Weaknesses are so hard to admit, and we tend to hide them, hoping they never see the light of day in front of family, friends and even God. But unlike our family and friends, our God is an all-knowing God, capable of loving and forgiving beyond understanding. In the person of Jesus Christ He faced temptations like we have, and in fact He uses weakness to draw us near to Him. These are some of the principles within this book that encouraged me to change my prayers into personal prayers, unlike those we have been taught when we were children, which follow a specific structure and produces guilt if you went straight ahead to asking for things without first giving adoration and thanksgiving.
The book is divided into five parts: learning to pray like a child, learning to trust again, learning to ask your Father, living in your Father’s story, and praying in real life. But before he goes through all that, he showed us why Christians are struggling to pray in today’s culture. Our generation has been overwhelmed with cynicism due to emergence of philosophies that separates God from everything that happens in this world. We don’t see the connection between life events (especially suffering) with God. Whenever we experience frustrations, we no longer have the belief that prayer will do anything. Whenever we experience successes, we think it is ourselves that led us to victory.
Paul wrote about praying like a child, honest and carefree, trusting and believing, easily amazed, and whenever in a helpless position, their first resort is to cry out for their parents continually, “Abba”. He then shared testimonies on how he learned to ask God, and through God’s Word, have confidence in approaching God’s throne of grace in asking for whatever we need. The next part was on living in God’s story, where Paul showed how everything is connected and what role prayer plays in the grand story God is weaving into our lives. Lastly, he shared practical ways in applying a prayerful life – through prayer cards and prayer journals among others.
Throughout, Paul Miller told the story of how prayer worked in his life, his wife and children, and his friends. It felt very personal, as if I was reading a private diary. Despite that, it also felt very relational, and I saw myself how God worked in my life through prayer. I also began to change my prayer into a very personal one, and my prayer list grows everyday I might be adopting prayer cards one day. God seems to give me more reasons to pray – friends and acquaintances reach out to me randomly in the past few days, and I find myself praying for them for whatever they are struggling with. I also pray for myself because I don’t want to have pride in my heart – I continually pray for humility, for it is not me who actually reached out to these people, and the words I tell them are not coming from me but from Bible verses that I apply to my life also. I also began to pray for help and wisdom in witnessing to other people, which I didn’t really care about before, because I thought I can leave this work to people with the gift.

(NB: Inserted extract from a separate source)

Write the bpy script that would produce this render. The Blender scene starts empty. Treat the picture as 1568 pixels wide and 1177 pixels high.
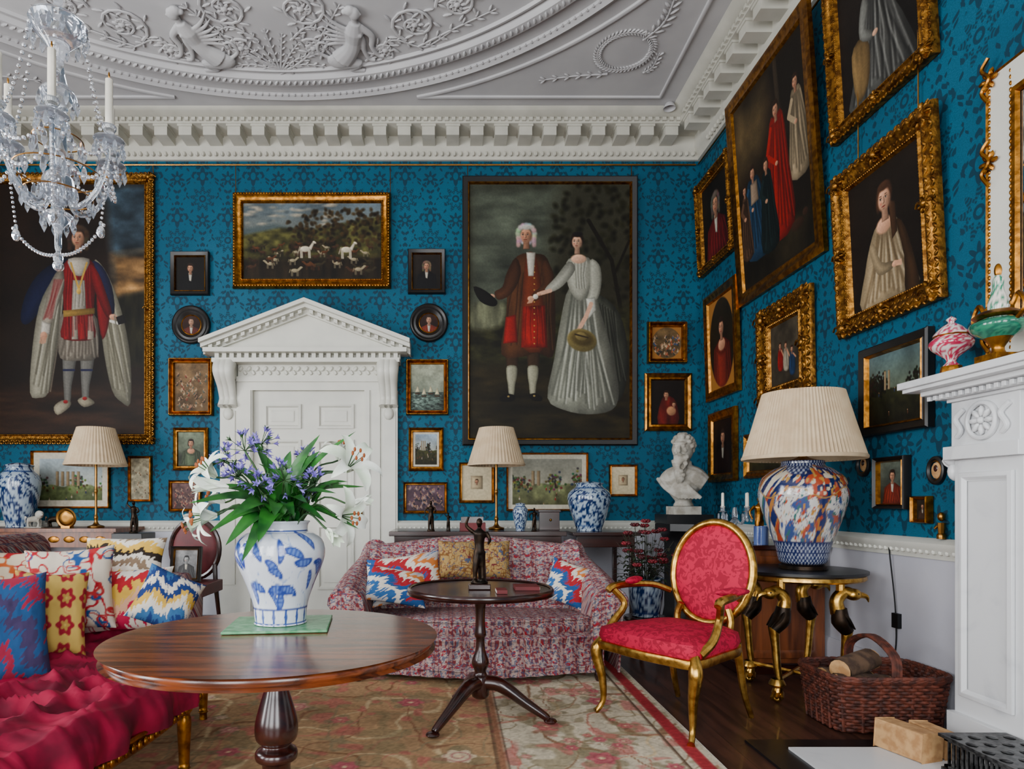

While reading this book, I realised not only how God is working in my life in the little things, but how I began to read the Bible frequently because I know that someday God will put my faith to the test, and I need to be ready and equip myself with the unending comfort of God’s promises. Paul’s lives (both the author and the apostle) are good examples of my expectation of a Christian life, where God uses thorns in the flesh or ongoing suffering as remembrances of our own weakness and perfection in Jesus Christ. While I can say that my life currently is not that dramatic and rather blessed, I know that someday it might not be, just how it was before when I was going through very difficult times. I might find myself in the desert someday, unable to see the way out, but I want to be able to draw strength and hope from God when that time comes.
I would recommend this book to new and old Christian friends, my parents and parents’ Christian friends, because it made me want to pray for them and I want them to have a more meaningful prayer life!
I usually put my favourite quotes at the end of my book review but I won’t be able to give the necessary context just by quotes, so if you are reading this or are here for the quotes, go read A Praying Life instead. You will not regret it.